La “roadmap per l’America” di Ryan: tagli alla spesa e riforma del fisco
11 Aprile 2011
Una settimana di numerosissime attività politiche, quella appena trascorsa negli Stati Uniti. Obama ha lanciato la sua campagna elettorale per la rielezione, la Casa Bianca annuncia che i terroristi responsabili per l’ 11 Settembre verrano processati nelle commissioni militari, il segretario della difesa fa sapere che gli USA si ritirano dalla prima linea nel conflitto in Libia prima di spiegare che forse continueranno ancora per un po’, e ancora le notizie sul possibile ‘government shutdown’ per finire con il tanto annunciato budget per il 2012. Ce n’è davvero da riempire le prime pagine dei giornali per un mese.
Fra tutte le notizie, quella che avrà probabilmente il maggior impatto di lungo termine è l’emergere sul palcoscenico del rappresentante alla camera Paul Ryan come ‘leader informale’ del movimento conservatore. Di Paul Ryan abbiamo scritto molto in passato – lo abbiamo seguito sin dal 2008 quando aveva promosso la sua ‘Roadmap for America’, una proposta per risolvere i problemi di sostenibilità fiscale di lungo termine degli Usa. Lo abbiamo continuato a seguire nel suo progetto di promuovere e sostenere giovani politici conservatori – il programma ‘Young Guns’ o ‘giovani pistole’.
Fino all’inizio dell’anno era considerato uno dei più brillanti giovani politici in Congresso, ma non ancora pronto per un ruolo da protagonista, un ‘geek’ o ‘wonk’ come li chiamano in America, non un leader. Ma le cose sono cambiate dal primo Gennaio: Ryan è diventato il Chairman della commissione sul Budget nella Camera dei Rappresentati, il negoziatore numero uno per il budget 2012, forse il più importante budget nella storia recente del paese. A fine Gennaio è stato scelto per offrire la risposta ufficiale del Partito repubblicano al discorso sullo stato dell’unione del Presidente Obama; la sua risposta, breve, sincera, piena di significato, richiamandosi ai principi fondatori degli Stati Uniti, è stata letta per certi versi come migliore del discorso del Presidente.

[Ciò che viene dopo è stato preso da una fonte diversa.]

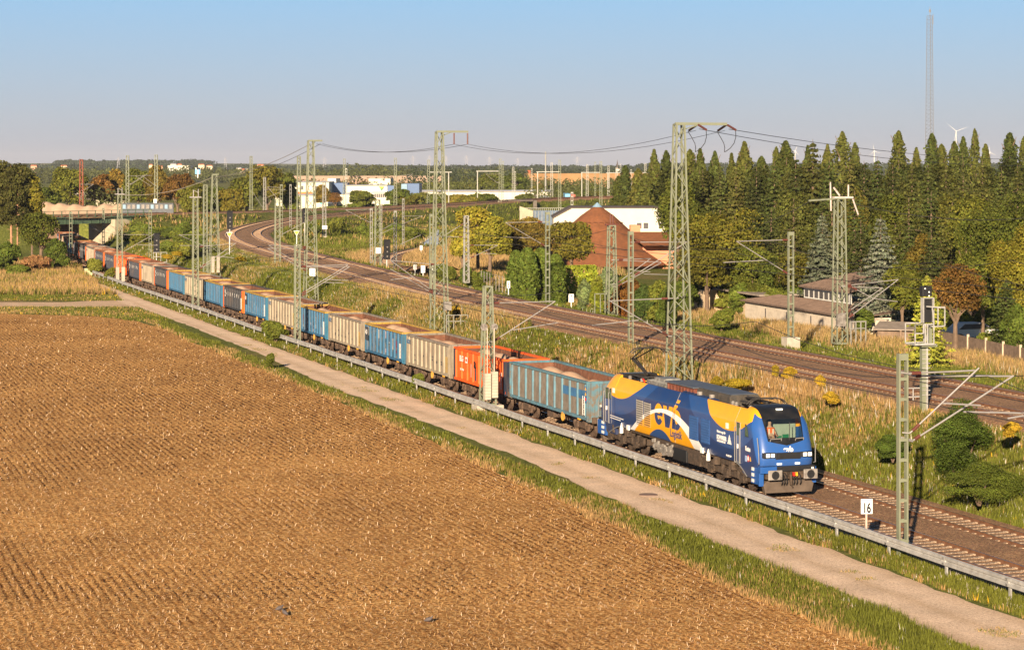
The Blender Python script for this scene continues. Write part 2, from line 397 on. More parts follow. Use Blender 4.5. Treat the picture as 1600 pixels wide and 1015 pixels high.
def frames(line):
    out = []
    for i, p in enumerate(line):
        a = line[max(0, i-1)]; c = line[min(len(line)-1, i+1)]; d = (c-a); d.z = 0; d.normalize()
        out.append((p, d, Vector((d.y, -d.x, 0))))
    return out
def sweep(name, fr, prof, mats, parent=None, mi=None, smooth=False):
    mb = MB(); n = len(prof)
    for (p, d, r) in fr: mb.v += [tuple(p+r*a+Vector((0, 0, z))) for a, z in prof]
    for k in range(len(fr)-1):
        for i in range(n-1):
            mb.f.append([k*n+i, k*n+i+1, (k+1)*n+i+1, (k+1)*n+i]); mb.m.append(mi[i] if mi else 0)
    return mb.build(name, mats, parent, smooth=smooth)
def resample(line, step):
    out = [line[0].copy()]; acc = 0
    for a, b in zip(line, line[1:]):
        L = (b-a).length; u = step-acc
        while u <= L: out.append(a.lerp(b, u/L)); u += step
        acc = (acc+L) % step
    return out
def offset(line, o): return [p+r*o for p, d, r in frames(line)]
RAILP = [(-.075, -.16), (-.02, -.13), (-.02, -.04), (-.036, -.035), (-.036, 0), (.036, 0), (.036, -.035), (.02, -.04), (.02, -.13), (.075, -.16)]
RMI = [0, 0, 0, 0, 1, 0, 0, 0, 0]
sl_ = MB(); sl_.prismX([(-.15, -.1), (-.12, .06), (.12, .06), (.15, -.1)], -1.25, 1.25)
sl_.box((-.75, 0, .07), (.34, .16, .035)); sl_.box((.75, 0, .07), (.34, .16, .035))
SLP = sl_.build('sleeper', M_CONC); SL_ME = SLP.data; bpy.data.objects.remove(SLP)
M_CONCD = mat('sleeper_brown', (0.42, 0.29, 0.19), .9, scale=5, var=.25, c2=(0.12, 0.07, 0.045), thr=(.42,.6))
SL_ME2 = SL_ME.copy(); SL_ME2.materials[0] = M_CONCD
def track(line, label, group, n_parts=90, step=0.62, vis=None, near_first=True):
    p0 = line[0]; root = empty('railway_track', p0, 0, label, 'railway track', group)
    fr = [(p-p0, d, r) for p, d, r in frames(line)]
    for s in (-1, 1):
        f2 = [(p+r*(s*0.7525), d, r) for p, d, r in fr]
        sweep('rail', f2, RAILP, [M_RUST, M_STEEL], root, RMI)
    pts = frames(resample(line, step)); cnt = 0; V = []; Fs = []
    cv = np.array([v.co[:] for v in SL_ME.vertices]); cf = [list(p.vertices) for p in SL_ME.polygons]; rest = MB()
    for p, d, r in pts:
        D = p.y; px = 800+F*p.x/D; py = HOR+F*(HC-p.z)/D
        ang = math.atan2(r.y, r.x); inv = -80 < px < 1700 and py < 1080
        z = p.z-.20
        if vis and not vis(px): inv = False
        if inv and cnt < n_parts:
            o = bpy.data.objects.new('sleeper', SL_ME if 'lower' in group else SL_ME2); link(o); o.parent = root; o.location = (p.x-p0.x, p.y-p0.y, z-p0.z); o.rotation_euler = (0, 0, ang); cnt += 1
        elif -500 < px < 2100:
            c, s_ = math.cos(ang), math.sin(ang); base = len(rest.v)
            for q in cv: rest.v.append((q[0]*c-q[1]*s_+p.x-p0.x, q[0]*s_+q[1]*c+p.y-p0.y, q[2]+z-p0.z))
            for f in cf: rest.f.append([base+i for i in f]); rest.m.append(0)
    o = rest.build('sleeper', M_CONC if 'lower' in group else M_CONCD, root); tag(o, kind='stuff')
    return root
T1 = [W(43.66, s) for s in [45+i*5 for i in range(85)]]
T2 = [W(47.68, s) for s in [45+i*5 for i in range(85)]]
track(T1, 'straight track carrying the freight train, closest to the guard rail', 'two lower tracks', vis=lambda x: x > 500)
track(T2, 'empty straight track between the freight train and the grassy bank', 'two lower tracks', vis=lambda x: x > 1000)
def bprof(half, cs, g=1.9):
    pr = [(-half-1.0, -.62), (-half, -.17)]
    for c in cs:
        pr += [(c-1.3, -.11), (c-.95, -.13), (c-.65, -.16), (c+.65, -.16), (c+.95, -.13), (c+1.3, -.11)]
    return pr + [(half, -.17), (half+1.0, -.62)]
mid = [W(45.67, s) for s in [40+i*5 for i in range(86)]]
tag(sweep('ballast', frames(mid), bprof(3.9, [-2.01, 2.01]), M_BAL), kind='structure')
HS = 2.25
UPc = [p for p in UP if p.y > 55]
U1 = offset(UPc, -HS); U2 = offset(UPc, HS)
if (U1[0].x > U2[0].x): U1, U2 = U2, U1
track(U1, 'raised track of the curved double line, side nearer the freight train', 'two upper tracks', vis=lambda x: x > 900)
track(U2, 'raised track of the curved double line, side nearer the gardens', 'two upper tracks', vis=lambda x: x > 900)
tag(sweep('ballast', frames(UPc), bprof(4.3, [-HS, HS]), M_BAL), kind='structure')
EBc = [p for p in EB if p.x > -140]
track(EBc, 'far track running across the bridge and behind the curve', 'far tracks', n_parts=20)
tag(sweep('ballast', frames(EBc), bprof(2.6, [0]), M_BAL), kind='structure')
BRc = BR
track(BRc, 'single branch track curving away into the cutting', 'branch', n_parts=30)
tag(sweep('ballast', frames(BRc), bprof(2.0, [0]), M_BAL), kind='structure')
# guard rail -------------------------------------------------------
g0 = W(40.15, 50); gr = empty('guard_rail', g0, 0, 'long galvanised steel guard rail beside the gravel path', 'guard rail')
WP = [(.02, .02), (-.05, .05), (-.05, .12), (.01, .15), (.01, .18), (-.05, .21), (-.05, .28), (.02, .31), (.03, .31), (-.035, .28), (-.035, .21), (.025, .18), (.025, .15), (-.035, .12), (-.035, .05), (.03, .02), (.02, .02)]
WP = [(a, z*1.28+.46) for a, z in WP]
hz_ = lambda s: 0.05+0.02*math.sin(s*.09)+0.012*math.sin(s*.41)
segs = []
s = 50.0; k = 0
while s < 304:
    L = 4.4
    if not (240.5 < s+L/2 < 0):
        line = [W(40.15, s+L*i/2, hz_(s+L*i/2)) - g0 for i in range(3)]
        line[-1] += (line[-1]-line[0]).normalized()*0.15
        for p in line: p.z += (0.0015 if k % 2 else 0)
        fr = [(p, -Vector((-ST, CT, 0)), Vector((CT, ST, 0))) for p in line]
        o = sweep('beam', fr, WP, M_GALV, gr)
        pm = MB(); q = W(40.22, s, 0)-g0; pm.box(q+Vector((0, 0, .36)), (.06, .13, .86), rz=TH); pm.box(q+Vector((-.05*CT, -.05*ST, .68)), (.09, .09, .2), rz=TH)
        pm.build('post', M_GALV, gr)
    s += L; k += 1
bx = MB(); bx.bb(-.5, .5, -.3, .3, -.1, .85); bx.bb(-.55, .55, -.35, .35, .85, .93)
o = bx.build('barrier_block', mat('pale_block', (.5, .5, .28), .9)); o.location = W(39.9, 306, .1); o.rotation_euler.z = TH; tag(o, 'pale yellow block at the far end of the guard rail', 'block')
# ---------------------------------------------------------------- locomotive
class E:
    """tiny arithmetic on shader sockets"""
    def __init__(s, nt, v): s.nt = nt; s.v = v
    def _o(s, op, *a):
        n = s.nt.nodes.new('ShaderNodeMath'); n.operation = op
        for i, x in enumerate((s,)+a):
            if isinstance(x, E): s.nt.links.new(x.v, n.inputs[i])
            else: n.inputs[i].default_value = x
        return E(s.nt, n.outputs[0])
    def __add__(s, o): return s._o('ADD', o)
    def __sub__(s, o): return s._o('SUBTRACT', o)
    def __mul__(s, o): return s._o('MULTIPLY', o)
    def __gt__(s, o): return s._o('GREATER_THAN', o)
    def __lt__(s, o): return s._o('LESS_THAN', o)
    def abs(s): return s._o('ABSOLUTE')
def xyz(nt):
    tc = nt.nodes.new('ShaderNodeTexCoord'); sp = nt.nodes.new('ShaderNodeSeparateXYZ'); nt.links.new(tc.outputs['Object'], sp.inputs[0])
    return [E(nt, o) for o in sp.outputs]
def unmap(X):                                      # drawing coordinates from the shortened body
    f = X < -2.66; g = X > -2.66; return (X-1.14)*f+(X*(1/.7))*g
NAVY = (0.010, 0.038, 0.145); BLUE = (0.020, 0.072, 0.235); NOSE = (0.022, 0.092, 0.32); YEL = (0.86, 0.385, 0.008); WHT = (0.86, 0.84, 0.82)
def livery(name, letters=False):
    m, nt, b = newmat(name); X, Y, Z = xyz(nt); X = unmap(X)
    def par(c, z0, k): d = X-c; return d*d*k+z0
    c = (*NAVY, 1)
    def put(c, f, col): return mixc(nt, f.v, c, col)
    midr = (Z > par(-19.2, 1.88, .073))*(X < -11.1); midf = (Z > par(-4.6, 1.82, .066))*(X > -11.1)
    c = put(c, midr, BLUE); c = put(c, midf, BLUE)
    outer = (Z < par(-12.3, 2.82, -.063)); inner = (Z < par(-12.65, 2.61, -.083)); disc = (Z < par(-13.1, 1.74, -.21))
    if letters: c = (*YEL, 1)
    c = put(c, outer, WHT); c = put(c, inner, NAVY if letters else YEL)
    if not letters:
        c = put(c, disc, BLUE)
        c = put(c, (Z > par(-19.0, 2.72, .09))*(X < -13.5), YEL)
        dx = X+4.75
        f1 = (Z > (dx*dx*.125+2.65))*(dx < 0); f2 = (Z > (dx*dx*.062+2.65))*(dx > 0)*(X > -8)
        c = put(c, f1*(X > -8.5), YEL); c = put(c, f2, YEL)
        # nose in brighter blue, black mask round the windscreen
        nose = ((X+Z*.55) > 0.35)*(Z > 1.25)*(X > -2.2)*(Z < ((X+2.6)*(-.35)+4.0)); c = put(c, nose, NOSE)
        ysh = (Y.abs()+(Z-3)*(-.08)) < .93
        blk = ysh*(X > -2.9)*(Z > (Y.abs()*.22+2.28)); c = put(c, blk, (0.010, 0.011, 0.013)); c = put(c, (Y.abs() < .98)*(X < -19.2)*(Z > 3.55), (0.012, 0.012, 0.013))
        dirt = nz(nt, coord(nt, scale=(1, 1, 1.5)), 1.3, 6, .7)
        fd = ramp(nt, dirt, [(.45, (0, 0, 0)), (.8, (.22,)*3)])
        low = ramp(nt, ((Z*-1.0)+1.6).v, [(0, (0, 0, 0)), (.9, (.45,)*3)])
        c = mixc(nt, mixc(nt, 1.0, fd, low, 'ADD'), c, (0.10, 0.085, 0.07))
    nt.links.new(c, b.inputs['Base Color']); b.inputs['Roughness'].default_value = .32 if not letters else .4
    b.inputs['Coat Weight'].default_value = .25; b.inputs['Coat Roughness'].default_value = .12
    b.inputs['Specular IOR Level'].default_value = .4
    return m
M_LIV = livery('loco_livery'); M_LET = livery('loco_lettering', True)
M_DARK = mat('underframe_dirt', (0.055, 0.040, 0.030), .85, scale=3, var=.4, c2=(0.12, 0.08, 0.055))
M_BLK = mat('black_paint', (0.018, 0.018, 0.020), .5, var=.1)
M_GREYP = mat('grey_plate', (0.26, 0.24, 0.22), .6, .1, var=.2, c2=(0.10, .08, .07))
M_WHITE = mat('white_paint', (0.75, 0.72, 0.68), .5, var=.06)
M_SILV = mat('silver_edge', (0.34, 0.33, 0.32), .35, .4, var=.05)
M_ROOF = mat('roof_dust', (0.055, 0.05, 0.044), .8, scale=2, var=.35, c2=(0.10, 0.08, .06))
M_ROOFL = mat('roof_panel_grey', (0.13, 0.145, 0.17), .45, .35, scale=2, var=.2)
M_BROWN = mat('resistor_brown', (0.16, 0.055, 0.035), .7, var=.3)
M_YEL = mat('warning_yellow', (0.85, .40, .03), .5, var=.05)
M_RED = mat('signal_red', (0.6, .03, .02), .5, var=.05)
M_NOSE = mat('panel_blue', NOSE, .35, var=.06)
M_NAVY = mat('navy_paint', NAVY, .35, var=.08)
m, nt_, b = newmat('cab_glass'); tr = nt_.nodes.new('ShaderNodeBsdfTransparent'); tr.inputs[0].default_value = (.75, .85, .78, 1)
gl = nt_.nodes.new('ShaderNodeBsdfGlossy'); gl.inputs['Roughness'].default_value = .03
mx = nt_.nodes.new('ShaderNodeMixShader'); mx.inputs[0].default_value = .16
nt_.links.new(tr.outputs[0], mx.inputs[1]); nt_.links.new(gl.outputs[0], mx.inputs[2]); nt_.links.new(mx.outputs[0], nt_.nodes['Material Output'].inputs[0]); M_GLASS = m
M_DGLASS = mat('dark_glass', (0.05, 0.10, 0.07), .08, var=.1, spec=.8)
m, nt_, b = newmat('lamp_glass'); b.inputs['Base Color'].default_value = (.8, .8, .72, 1); b.inputs['Roughness'].default_value = .1; b.inputs['Emission Color'].default_value = (1, .95, .8, 1); b.inputs['Emission Strength'].default_value = .35; M_LAMP = m
HEADING = math.atan2(-CT, ST)
loco = empty('electric_locomotive', W(43.66, 92.6, 0), HEADING, 'blue and yellow electric locomotive with a white arch, pulling the freight train', 'locomotive')
def text(name, s, size, parent, loc, rot, m, ext=.004, off=0.0, sx=1.0, align='LEFT', shear=0.0, lab=None):
    cu = bpy.data.curves.new(name, 'FONT'); cu.body = s; cu.size = size; cu.extrude = ext; cu.offset = off; cu.align_x = align; cu.shear = shear
    tmp = bpy.data.objects.new(name, cu); link(tmp)
    bpy.context.view_layer.update()
    me = bpy.data.meshes.new_from_object(tmp.evaluated_get(bpy.context.evaluated_depsgraph_get()))
    bpy.data.objects.remove(tmp)
    R = Matrix.Rotation(rot[2], 4, 'Z') @ Matrix.Rotation(rot[1], 4, 'Y') @ Matrix.Rotation(rot[0], 4, 'X')
    me.transform(Matrix.Translation(loc) @ R @ Matrix.Diagonal((sx, 1, 1, 1)))
    me.materials.clear(); me.materials.append(m)
    o = bpy.data.objects.new(name, me); link(o); o.parent = parent
    if lab: o['label'] = lab
    return o
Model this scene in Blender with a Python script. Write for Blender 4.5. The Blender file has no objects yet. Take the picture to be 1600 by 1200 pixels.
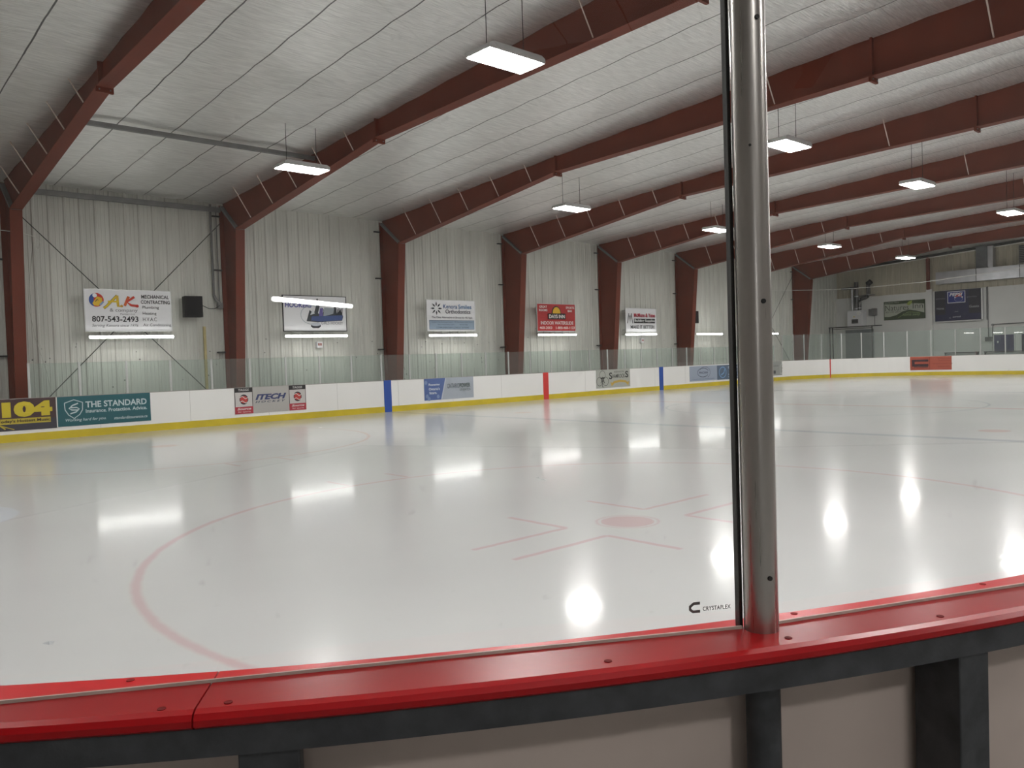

Da allora Ryan ha continuato nella sua duplice opera: creare un budget ed una politica fiscale di lungo termine sostenibile e che promuova la crescita economica; ed educare i suoi colleghi repubblicani sul rischio che la crescita del debito pubblico pone per il paese. Al tempo stesso è emerso come la voce più ragionevole nel partito repubblicano. Non solo ha trovato alleati nello schieramento opposto (fra Democratici moderati) ma anche i membri del movimento ‘Tea party’ lo hanno votato come il loro ideale candidato alla Casa Bianca nel 2012. In discorso su discorso, intervento su intervento, e attraverso numerosi articoli, Ryan ha articolato l’idea ed i principi più tipicamente americani, governo limitato, individualismo, libertà, meglio di chiunque altro personaggio politico.
Il 5 Aprile 2011 Ryan ha presentato il budget per l’anno 2012. Il budget è già considerato da molti osservatori come qualcosa di rivoluzionario, con considerevoli tagli alla spesa pubblica, riduzione del debito pubblico di lungo termine, riforma fiscale, riforma della sanità, riduzione della regolamentazione. Insomma un ritorno ai principi della ‘Reaganomics’ per rilanciare l’economia americana. Ryan sa che i democratici useranno i tagli alla spesa come arma elettorale per i prossimi due anni, ma non si preoccupa, per lui l’importante è fare la cosa giusta, creare un future migliore per i suoi figli. Un chiaro esempio di leader, come pochi al giorno d’oggi.
Ryan ha annunciato in più occasioni che non si presenterà alle elezioni presidenziali del 2012 come candidato Repubblicano. E’ un peccato perché probabilmente sarebbe il miglior candidato e avrebbe non poche probabilità di vittoria. Ma non sempre il Presidente è la persona più influente nel panorama politico americano; o almeno non l’unica persona influente. Si vedano esempi nel passato come Vandenberg, Ted Kennedy, ‘Scoop’ Jackson, Newt Gingrich. Un buon governo ha bisogno di personaggi di rilievo nell’assemblea legislativa, il Congresso. Paul Ryan non diventerà presidente nel 2012, ma nei prossimi dieci anni sarà una figura familiare nel panorama politico Americano. Ne sentiremo parlare spesso anche qui in Europa.